= Task details =
Copy each line in the data that includes the word "scene".

==== Information shown

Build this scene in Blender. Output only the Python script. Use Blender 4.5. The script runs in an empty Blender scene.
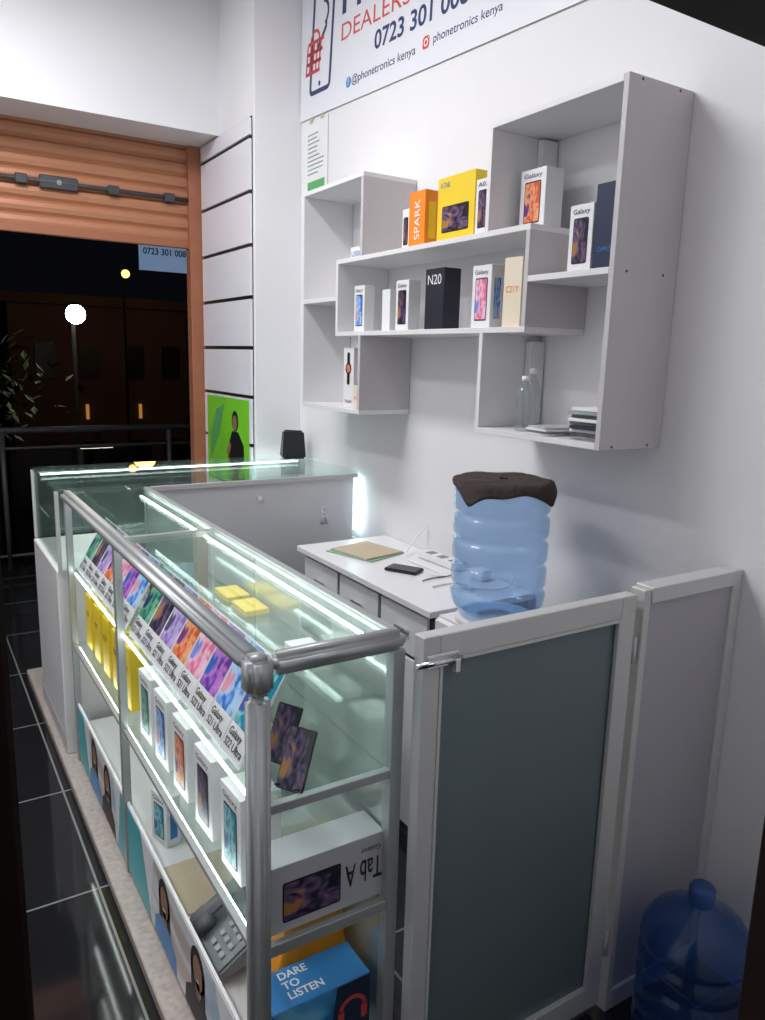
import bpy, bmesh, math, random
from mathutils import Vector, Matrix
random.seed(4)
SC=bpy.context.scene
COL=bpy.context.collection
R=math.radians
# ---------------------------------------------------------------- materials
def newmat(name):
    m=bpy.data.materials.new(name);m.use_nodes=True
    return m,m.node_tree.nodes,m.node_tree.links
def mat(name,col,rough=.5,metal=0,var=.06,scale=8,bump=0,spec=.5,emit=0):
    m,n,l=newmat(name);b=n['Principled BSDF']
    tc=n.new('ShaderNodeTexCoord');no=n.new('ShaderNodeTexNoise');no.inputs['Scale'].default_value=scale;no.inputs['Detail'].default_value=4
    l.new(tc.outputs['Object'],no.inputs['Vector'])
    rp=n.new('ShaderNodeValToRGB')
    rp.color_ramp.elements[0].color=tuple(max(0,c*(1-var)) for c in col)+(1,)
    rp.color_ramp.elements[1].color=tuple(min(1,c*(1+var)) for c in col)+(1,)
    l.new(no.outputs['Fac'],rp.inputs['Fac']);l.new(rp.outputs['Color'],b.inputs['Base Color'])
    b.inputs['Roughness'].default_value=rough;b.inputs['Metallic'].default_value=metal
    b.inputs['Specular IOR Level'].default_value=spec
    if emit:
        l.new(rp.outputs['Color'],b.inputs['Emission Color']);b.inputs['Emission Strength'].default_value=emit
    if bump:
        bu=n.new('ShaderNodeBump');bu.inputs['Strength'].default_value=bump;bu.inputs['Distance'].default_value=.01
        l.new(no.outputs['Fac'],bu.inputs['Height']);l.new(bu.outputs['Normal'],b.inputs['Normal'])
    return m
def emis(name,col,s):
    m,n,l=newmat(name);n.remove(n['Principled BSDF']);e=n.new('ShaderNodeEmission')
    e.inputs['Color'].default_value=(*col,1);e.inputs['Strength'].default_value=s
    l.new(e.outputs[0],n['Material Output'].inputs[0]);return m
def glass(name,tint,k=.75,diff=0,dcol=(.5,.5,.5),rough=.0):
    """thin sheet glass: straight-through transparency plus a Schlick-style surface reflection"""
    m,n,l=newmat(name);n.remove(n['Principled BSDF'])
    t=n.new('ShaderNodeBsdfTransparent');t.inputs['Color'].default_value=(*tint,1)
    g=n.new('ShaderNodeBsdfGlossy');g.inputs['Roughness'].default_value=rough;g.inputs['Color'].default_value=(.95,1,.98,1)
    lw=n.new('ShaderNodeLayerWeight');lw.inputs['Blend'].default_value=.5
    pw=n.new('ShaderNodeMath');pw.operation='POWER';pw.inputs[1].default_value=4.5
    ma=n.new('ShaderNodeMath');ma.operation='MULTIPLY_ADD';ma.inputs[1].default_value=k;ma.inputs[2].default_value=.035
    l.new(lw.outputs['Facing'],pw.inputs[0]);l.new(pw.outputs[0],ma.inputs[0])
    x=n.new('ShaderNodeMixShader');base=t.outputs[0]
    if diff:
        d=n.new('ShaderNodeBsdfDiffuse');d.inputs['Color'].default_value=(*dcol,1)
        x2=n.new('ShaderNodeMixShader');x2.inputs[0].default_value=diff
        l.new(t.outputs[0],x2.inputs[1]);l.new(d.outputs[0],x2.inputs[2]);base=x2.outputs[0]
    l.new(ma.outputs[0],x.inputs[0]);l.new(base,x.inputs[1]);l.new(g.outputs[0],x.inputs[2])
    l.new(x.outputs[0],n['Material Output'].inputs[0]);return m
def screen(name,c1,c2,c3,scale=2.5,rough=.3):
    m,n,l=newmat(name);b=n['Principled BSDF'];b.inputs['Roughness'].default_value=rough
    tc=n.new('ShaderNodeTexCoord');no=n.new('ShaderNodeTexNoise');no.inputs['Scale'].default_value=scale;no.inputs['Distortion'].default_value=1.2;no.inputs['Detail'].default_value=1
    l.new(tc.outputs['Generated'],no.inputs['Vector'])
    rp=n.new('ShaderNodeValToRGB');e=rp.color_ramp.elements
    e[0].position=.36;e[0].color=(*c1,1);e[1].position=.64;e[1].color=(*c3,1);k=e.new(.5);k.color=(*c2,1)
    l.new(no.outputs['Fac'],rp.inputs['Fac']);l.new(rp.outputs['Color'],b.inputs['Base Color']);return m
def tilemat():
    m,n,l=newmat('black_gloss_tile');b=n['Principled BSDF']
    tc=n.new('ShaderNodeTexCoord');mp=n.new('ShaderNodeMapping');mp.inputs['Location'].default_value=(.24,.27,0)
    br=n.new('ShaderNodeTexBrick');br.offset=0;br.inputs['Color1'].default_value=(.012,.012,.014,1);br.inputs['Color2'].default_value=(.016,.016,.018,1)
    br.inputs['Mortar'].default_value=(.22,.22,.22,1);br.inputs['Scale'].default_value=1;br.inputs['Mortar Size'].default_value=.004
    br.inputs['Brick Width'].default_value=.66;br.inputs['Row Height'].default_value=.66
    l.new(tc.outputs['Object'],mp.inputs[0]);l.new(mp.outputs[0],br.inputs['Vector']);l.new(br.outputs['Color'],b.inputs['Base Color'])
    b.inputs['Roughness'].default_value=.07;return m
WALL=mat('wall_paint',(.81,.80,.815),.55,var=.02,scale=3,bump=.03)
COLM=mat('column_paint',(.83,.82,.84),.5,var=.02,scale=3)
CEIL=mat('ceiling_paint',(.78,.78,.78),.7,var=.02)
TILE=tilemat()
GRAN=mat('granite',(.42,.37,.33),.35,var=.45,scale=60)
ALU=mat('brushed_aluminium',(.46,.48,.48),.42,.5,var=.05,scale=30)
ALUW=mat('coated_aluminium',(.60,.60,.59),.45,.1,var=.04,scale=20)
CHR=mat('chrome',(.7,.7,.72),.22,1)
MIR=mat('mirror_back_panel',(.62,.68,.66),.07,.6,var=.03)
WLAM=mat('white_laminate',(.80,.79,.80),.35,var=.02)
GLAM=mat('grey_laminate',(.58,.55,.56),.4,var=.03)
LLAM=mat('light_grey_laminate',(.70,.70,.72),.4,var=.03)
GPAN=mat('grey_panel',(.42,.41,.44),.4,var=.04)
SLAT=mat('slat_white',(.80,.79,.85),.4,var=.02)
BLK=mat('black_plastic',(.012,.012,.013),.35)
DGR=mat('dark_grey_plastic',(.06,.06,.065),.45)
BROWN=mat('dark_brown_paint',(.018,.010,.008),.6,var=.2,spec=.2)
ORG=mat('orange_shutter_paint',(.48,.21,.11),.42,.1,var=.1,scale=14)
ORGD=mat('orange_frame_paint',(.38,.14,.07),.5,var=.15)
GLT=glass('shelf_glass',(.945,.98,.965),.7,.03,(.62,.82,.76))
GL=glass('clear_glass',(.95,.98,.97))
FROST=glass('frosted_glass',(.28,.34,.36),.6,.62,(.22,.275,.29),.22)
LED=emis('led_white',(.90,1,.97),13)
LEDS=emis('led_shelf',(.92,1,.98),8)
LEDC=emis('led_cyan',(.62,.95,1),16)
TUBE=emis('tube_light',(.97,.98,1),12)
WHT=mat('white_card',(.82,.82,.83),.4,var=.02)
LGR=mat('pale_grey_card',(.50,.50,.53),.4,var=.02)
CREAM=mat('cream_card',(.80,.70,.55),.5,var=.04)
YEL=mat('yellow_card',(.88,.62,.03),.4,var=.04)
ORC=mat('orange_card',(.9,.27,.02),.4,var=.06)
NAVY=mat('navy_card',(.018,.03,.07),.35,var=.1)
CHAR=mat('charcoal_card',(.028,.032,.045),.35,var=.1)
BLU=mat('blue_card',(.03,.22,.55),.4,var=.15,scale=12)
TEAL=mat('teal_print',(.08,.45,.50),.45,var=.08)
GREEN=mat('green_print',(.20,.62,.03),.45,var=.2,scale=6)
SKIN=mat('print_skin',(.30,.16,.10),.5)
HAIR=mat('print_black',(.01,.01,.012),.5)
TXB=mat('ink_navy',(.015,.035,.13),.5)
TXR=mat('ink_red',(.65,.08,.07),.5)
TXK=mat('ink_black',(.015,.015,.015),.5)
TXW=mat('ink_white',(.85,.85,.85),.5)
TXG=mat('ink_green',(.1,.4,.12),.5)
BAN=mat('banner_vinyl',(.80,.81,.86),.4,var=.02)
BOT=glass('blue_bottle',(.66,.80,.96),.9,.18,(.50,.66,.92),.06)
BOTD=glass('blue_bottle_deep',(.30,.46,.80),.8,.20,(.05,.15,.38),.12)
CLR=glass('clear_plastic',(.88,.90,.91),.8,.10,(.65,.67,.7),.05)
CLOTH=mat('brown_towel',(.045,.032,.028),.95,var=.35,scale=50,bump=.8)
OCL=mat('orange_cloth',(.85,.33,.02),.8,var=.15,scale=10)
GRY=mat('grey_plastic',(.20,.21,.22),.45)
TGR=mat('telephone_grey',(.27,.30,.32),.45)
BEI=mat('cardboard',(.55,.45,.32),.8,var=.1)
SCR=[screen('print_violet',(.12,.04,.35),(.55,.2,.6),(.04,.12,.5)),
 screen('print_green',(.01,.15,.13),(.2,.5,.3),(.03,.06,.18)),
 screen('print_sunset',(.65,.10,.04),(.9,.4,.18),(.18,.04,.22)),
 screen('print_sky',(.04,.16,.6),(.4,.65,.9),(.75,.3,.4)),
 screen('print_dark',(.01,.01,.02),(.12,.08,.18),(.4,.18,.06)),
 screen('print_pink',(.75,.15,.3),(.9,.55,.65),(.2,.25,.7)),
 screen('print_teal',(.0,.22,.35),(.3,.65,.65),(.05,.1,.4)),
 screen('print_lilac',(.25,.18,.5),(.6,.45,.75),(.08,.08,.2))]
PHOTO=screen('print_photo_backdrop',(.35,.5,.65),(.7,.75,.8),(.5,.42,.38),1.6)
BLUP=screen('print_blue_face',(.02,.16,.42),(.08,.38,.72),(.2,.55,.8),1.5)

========

= Written reply =
Build this scene in Blender. Output only the Python script. Use Blender 4.5. The script runs in an empty Blender scene.
SC=bpy.context.scene